Yes, you can treat AD DNS exactly like a normal DNS domain. The main requirement is simply that entire AD domain (including subdomains, of course) must be resolvable by clients – but it doesn't necessarily need to be direct; it could be via typical DNS NS delegations, or it could be through a 'forward' or 'stub' zone in your existing Dnsmasq/Unbound/whatever setup – as long as nslookup or dig still returns the correct results.

> nslookup -q=SOA ad.example.com
> nslookup -q=SRV _kerberos._udp.ad.example.com

(So if you already had e.g. a local dnsmasq setup that all DNS requests are routed to – it should do the job, with --server=/ad.example.com/192.168.0.5. or something similar.)

But keep in mind that clients must still have the ability to directly talk to the DNS service at AD DCs, i.e. port 53 must not be firewalled away. That's because dynamic DNS registration updates are sent directly to the authoritative server (i.e. whichever DC is in the "primary name server" field of the SOA record).

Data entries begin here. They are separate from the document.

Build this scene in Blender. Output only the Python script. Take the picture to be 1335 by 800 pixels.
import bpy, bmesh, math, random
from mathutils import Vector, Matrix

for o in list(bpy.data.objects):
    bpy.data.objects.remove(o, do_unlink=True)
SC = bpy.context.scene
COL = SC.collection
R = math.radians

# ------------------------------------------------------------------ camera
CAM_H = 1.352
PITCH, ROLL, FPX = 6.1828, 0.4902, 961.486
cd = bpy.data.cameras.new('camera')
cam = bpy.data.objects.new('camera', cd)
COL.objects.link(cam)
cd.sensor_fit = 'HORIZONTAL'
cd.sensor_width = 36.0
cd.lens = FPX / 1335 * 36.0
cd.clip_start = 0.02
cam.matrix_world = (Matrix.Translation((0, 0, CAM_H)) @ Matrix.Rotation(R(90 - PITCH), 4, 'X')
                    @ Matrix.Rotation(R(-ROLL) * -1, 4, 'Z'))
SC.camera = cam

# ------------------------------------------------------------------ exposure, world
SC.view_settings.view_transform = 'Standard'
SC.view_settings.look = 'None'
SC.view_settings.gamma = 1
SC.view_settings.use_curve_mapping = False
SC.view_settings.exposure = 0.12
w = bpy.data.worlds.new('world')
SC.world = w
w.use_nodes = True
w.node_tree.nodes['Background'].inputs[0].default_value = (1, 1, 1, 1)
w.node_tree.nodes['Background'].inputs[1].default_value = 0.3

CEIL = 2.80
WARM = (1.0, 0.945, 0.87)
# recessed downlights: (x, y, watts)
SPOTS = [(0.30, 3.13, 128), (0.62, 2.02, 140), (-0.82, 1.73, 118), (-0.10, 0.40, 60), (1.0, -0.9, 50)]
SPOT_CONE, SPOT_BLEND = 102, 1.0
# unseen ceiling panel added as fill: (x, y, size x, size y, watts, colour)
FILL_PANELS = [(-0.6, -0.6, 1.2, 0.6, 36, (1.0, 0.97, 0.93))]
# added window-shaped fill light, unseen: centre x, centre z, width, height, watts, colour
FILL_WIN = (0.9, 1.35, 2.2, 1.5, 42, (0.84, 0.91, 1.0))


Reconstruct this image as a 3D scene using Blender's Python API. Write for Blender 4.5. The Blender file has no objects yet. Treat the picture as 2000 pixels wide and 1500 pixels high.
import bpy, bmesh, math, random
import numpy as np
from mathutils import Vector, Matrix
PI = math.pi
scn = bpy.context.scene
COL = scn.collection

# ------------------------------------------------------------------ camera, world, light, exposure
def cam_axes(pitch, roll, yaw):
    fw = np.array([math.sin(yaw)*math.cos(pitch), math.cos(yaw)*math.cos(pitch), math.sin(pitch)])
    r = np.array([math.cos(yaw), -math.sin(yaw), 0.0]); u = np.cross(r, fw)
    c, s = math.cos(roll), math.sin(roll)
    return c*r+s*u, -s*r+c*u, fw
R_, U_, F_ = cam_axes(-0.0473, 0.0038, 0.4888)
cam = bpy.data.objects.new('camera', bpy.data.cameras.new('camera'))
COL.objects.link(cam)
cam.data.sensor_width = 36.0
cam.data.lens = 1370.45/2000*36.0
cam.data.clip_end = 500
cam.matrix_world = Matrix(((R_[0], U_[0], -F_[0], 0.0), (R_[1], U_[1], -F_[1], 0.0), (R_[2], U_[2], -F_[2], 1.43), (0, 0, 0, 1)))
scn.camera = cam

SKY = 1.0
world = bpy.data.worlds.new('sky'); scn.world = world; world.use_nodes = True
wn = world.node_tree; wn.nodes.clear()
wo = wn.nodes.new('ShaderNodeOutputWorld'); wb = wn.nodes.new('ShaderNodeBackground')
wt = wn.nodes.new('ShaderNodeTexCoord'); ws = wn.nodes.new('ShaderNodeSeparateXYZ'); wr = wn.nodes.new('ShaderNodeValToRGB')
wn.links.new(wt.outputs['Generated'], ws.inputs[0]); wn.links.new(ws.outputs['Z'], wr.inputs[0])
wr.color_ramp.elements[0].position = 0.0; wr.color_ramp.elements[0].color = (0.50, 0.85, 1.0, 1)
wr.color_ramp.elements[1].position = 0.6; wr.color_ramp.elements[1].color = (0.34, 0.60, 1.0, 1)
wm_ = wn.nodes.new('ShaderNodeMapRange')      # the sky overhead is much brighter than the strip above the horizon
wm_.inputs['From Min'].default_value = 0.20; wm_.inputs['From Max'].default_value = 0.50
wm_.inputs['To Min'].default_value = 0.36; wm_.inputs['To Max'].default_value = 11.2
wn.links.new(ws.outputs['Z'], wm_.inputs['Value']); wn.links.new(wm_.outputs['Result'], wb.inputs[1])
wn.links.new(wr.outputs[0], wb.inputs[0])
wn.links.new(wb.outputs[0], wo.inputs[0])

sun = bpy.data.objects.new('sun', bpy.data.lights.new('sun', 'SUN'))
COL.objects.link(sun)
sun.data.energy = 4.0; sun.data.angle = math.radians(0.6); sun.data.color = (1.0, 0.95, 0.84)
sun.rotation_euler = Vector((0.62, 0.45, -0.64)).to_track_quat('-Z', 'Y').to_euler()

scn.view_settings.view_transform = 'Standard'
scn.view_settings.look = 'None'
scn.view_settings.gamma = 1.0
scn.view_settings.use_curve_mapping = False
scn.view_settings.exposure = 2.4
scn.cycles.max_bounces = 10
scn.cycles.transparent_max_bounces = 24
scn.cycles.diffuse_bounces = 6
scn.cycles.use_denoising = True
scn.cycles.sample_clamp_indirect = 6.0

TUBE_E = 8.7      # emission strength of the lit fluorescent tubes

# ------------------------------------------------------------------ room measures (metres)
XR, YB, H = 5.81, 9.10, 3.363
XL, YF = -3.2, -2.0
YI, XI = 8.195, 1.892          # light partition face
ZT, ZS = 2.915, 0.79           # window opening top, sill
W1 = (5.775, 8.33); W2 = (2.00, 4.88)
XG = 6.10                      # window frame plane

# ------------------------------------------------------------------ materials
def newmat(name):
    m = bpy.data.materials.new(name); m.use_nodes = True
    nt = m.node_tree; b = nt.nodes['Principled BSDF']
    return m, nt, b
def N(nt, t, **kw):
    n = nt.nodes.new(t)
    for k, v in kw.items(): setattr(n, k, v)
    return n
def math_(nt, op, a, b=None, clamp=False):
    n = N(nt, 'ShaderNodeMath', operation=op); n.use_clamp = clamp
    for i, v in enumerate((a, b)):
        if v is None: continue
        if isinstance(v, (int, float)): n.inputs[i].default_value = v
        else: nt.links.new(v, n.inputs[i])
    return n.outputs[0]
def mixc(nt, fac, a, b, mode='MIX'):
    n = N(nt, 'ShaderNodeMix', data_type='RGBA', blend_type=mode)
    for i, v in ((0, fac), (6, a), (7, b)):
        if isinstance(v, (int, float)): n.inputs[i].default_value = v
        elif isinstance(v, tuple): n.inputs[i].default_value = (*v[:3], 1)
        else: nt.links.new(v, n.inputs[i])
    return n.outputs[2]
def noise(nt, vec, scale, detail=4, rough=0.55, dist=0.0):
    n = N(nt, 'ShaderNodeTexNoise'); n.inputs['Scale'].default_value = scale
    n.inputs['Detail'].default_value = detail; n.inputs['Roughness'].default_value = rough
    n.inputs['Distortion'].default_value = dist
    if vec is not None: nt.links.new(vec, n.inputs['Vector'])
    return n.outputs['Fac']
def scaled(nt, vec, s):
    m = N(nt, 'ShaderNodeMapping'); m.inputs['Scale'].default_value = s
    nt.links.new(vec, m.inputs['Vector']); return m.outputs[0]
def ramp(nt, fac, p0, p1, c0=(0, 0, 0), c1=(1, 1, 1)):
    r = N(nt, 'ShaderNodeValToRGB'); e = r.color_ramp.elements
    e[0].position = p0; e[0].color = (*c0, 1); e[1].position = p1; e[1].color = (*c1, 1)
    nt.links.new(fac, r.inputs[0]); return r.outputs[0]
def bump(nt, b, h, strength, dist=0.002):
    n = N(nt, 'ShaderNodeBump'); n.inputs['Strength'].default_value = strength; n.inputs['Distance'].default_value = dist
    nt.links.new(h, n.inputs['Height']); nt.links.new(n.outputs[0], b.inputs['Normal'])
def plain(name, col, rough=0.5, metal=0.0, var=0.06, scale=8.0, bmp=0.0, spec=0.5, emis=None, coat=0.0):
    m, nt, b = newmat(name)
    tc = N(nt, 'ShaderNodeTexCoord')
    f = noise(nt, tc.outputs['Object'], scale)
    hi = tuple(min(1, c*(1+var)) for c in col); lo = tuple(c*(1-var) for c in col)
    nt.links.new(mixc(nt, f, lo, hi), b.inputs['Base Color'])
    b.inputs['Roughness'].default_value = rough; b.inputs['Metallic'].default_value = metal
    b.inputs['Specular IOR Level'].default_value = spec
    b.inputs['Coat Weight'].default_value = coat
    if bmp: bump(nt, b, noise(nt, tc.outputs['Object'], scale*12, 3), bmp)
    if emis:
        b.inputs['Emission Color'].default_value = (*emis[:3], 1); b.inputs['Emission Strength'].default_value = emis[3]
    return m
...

That being said, I'm surprised that DNS is too much for a Pi too handle... yes, things like serving GPO via SMB will require some resources, but that's not a long-running task – as soon as the hosts are done loading GPOs, the Pi should be very nearly idle, and even a complete potato PC should be able to handle DNS queries for a total of four machines.

So before you go through with your plan, I'd recommend investigating once more where the problem actually is. Is it really the Pi2 unable to keep up with the load (is it at 100% CPU), or is it actually some network issue (packets not going where they should & machines waiting for time-out)?

Footnote: Samba AD DC also supports using BIND9 in place of Samba's built-in DNS service (using a special DLZ module to load zones directly from AD) – this might improve performance a little bit, as BIND might be better-optimized.